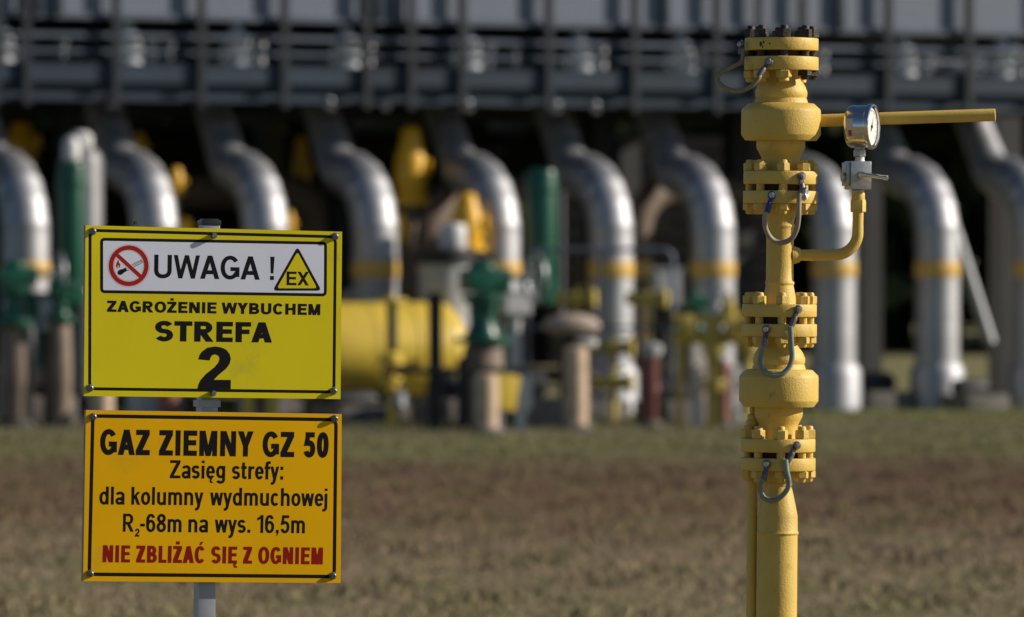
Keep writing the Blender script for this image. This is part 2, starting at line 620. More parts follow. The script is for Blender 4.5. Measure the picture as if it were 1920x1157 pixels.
==
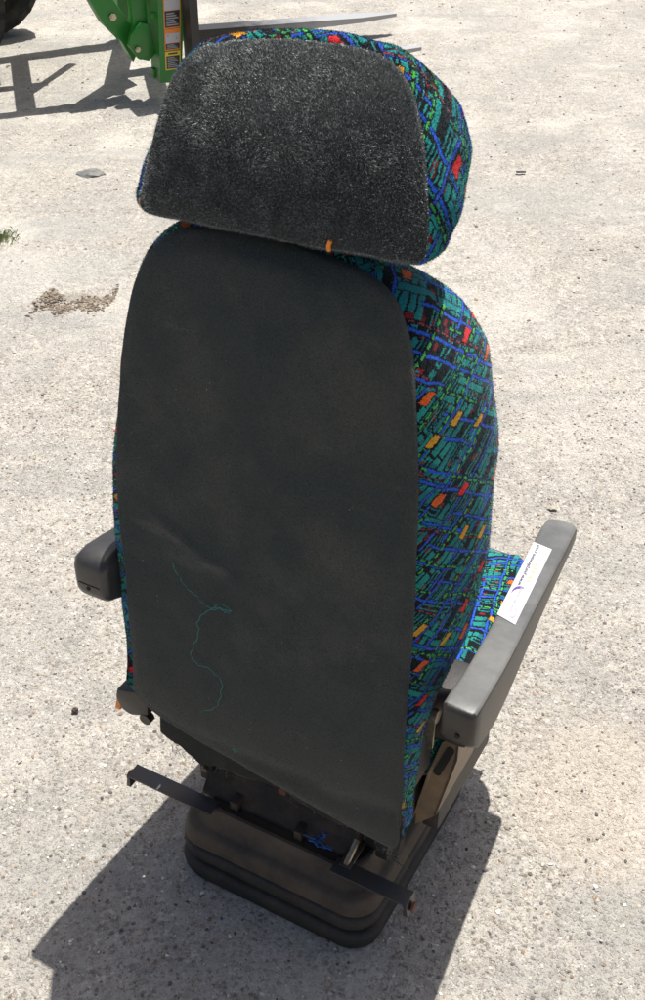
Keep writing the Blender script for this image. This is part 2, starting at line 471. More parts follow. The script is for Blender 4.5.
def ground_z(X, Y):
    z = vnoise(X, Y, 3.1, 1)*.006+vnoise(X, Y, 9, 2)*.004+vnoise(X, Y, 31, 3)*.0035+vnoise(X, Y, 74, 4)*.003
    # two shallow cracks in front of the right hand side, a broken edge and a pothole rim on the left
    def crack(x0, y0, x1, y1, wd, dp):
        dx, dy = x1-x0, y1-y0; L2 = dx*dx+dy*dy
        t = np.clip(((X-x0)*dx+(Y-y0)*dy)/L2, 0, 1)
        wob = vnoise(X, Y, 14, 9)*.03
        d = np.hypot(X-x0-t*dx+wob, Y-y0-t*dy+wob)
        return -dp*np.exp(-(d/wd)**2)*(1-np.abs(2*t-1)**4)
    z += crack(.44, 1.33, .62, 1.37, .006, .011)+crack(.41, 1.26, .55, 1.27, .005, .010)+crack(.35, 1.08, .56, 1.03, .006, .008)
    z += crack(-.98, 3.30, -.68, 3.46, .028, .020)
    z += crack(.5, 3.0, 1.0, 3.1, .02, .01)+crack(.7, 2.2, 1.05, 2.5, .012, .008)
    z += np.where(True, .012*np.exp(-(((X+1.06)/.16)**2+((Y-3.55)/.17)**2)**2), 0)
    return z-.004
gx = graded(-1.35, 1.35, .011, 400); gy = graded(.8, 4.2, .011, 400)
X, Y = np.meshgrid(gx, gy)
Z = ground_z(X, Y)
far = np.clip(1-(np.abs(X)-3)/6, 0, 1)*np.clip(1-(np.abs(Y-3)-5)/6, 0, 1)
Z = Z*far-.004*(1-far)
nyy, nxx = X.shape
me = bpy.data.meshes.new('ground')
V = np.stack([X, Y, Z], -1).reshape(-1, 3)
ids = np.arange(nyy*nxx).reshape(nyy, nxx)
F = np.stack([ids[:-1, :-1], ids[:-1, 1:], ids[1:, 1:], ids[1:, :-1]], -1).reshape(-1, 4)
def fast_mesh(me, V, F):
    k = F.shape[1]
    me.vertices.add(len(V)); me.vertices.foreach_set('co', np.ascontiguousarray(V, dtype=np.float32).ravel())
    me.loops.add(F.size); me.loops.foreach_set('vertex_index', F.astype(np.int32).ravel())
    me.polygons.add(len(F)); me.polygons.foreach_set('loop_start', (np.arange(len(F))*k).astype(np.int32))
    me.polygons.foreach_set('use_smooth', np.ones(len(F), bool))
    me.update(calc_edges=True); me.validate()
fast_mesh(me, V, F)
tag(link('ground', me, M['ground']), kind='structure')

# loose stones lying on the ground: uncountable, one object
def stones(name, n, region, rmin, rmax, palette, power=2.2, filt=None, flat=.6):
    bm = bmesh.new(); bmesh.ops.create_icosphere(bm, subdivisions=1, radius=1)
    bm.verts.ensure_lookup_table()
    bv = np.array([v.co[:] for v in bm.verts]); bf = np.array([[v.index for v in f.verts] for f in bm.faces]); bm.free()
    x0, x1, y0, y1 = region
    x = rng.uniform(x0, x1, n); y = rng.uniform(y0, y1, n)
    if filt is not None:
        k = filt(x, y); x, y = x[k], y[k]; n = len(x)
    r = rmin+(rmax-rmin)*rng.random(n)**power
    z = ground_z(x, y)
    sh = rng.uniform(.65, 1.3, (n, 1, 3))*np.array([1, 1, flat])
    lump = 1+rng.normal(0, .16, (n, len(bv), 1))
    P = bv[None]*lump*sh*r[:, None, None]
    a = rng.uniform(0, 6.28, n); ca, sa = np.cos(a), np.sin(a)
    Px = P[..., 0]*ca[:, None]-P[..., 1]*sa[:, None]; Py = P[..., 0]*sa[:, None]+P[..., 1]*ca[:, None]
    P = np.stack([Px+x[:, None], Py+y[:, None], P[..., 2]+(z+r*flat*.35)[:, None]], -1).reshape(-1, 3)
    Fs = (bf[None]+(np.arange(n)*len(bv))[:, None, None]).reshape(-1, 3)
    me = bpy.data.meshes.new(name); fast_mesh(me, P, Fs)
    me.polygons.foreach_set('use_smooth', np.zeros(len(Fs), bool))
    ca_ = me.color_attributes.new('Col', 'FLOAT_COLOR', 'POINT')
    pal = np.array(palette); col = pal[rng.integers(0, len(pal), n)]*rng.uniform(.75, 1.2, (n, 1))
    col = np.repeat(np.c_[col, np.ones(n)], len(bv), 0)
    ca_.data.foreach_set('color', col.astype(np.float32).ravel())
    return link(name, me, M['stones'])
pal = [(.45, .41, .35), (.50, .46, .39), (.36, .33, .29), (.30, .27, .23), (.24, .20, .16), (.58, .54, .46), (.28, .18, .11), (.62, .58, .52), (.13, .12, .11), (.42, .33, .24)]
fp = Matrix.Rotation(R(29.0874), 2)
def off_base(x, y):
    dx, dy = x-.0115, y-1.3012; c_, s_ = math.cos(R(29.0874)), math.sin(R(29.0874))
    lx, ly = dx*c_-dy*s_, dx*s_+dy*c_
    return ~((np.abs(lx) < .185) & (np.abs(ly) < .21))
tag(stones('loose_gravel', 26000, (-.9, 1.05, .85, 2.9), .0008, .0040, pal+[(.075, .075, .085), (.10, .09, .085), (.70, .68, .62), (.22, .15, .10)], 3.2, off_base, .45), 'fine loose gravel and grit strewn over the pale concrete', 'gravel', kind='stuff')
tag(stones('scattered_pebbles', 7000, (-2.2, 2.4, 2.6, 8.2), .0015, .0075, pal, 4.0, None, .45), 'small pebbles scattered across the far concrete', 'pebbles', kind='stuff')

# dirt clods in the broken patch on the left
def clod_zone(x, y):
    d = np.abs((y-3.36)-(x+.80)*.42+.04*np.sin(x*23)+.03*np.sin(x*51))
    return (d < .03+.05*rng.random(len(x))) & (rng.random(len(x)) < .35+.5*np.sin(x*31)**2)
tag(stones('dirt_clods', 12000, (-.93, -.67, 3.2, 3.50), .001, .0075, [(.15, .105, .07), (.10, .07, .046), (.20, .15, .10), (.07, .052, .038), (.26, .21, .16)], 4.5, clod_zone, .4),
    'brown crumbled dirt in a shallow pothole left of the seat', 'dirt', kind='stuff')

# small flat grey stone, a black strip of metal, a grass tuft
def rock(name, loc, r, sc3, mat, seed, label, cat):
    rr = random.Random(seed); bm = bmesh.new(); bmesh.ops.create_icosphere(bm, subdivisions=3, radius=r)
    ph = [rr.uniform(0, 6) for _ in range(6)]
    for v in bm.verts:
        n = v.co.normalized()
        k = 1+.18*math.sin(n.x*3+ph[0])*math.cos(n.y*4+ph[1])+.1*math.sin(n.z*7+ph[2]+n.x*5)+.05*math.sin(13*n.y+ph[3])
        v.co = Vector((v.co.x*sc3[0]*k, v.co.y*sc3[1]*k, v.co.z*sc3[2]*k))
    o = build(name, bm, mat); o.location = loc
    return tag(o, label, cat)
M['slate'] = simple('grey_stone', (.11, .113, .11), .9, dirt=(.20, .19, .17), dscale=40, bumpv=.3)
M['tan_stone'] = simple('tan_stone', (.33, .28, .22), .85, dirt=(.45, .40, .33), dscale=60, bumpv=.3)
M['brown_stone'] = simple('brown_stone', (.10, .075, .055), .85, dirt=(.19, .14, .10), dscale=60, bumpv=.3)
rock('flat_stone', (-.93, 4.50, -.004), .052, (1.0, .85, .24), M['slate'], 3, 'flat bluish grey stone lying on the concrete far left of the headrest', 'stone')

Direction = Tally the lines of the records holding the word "Keep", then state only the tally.

Finished task = 2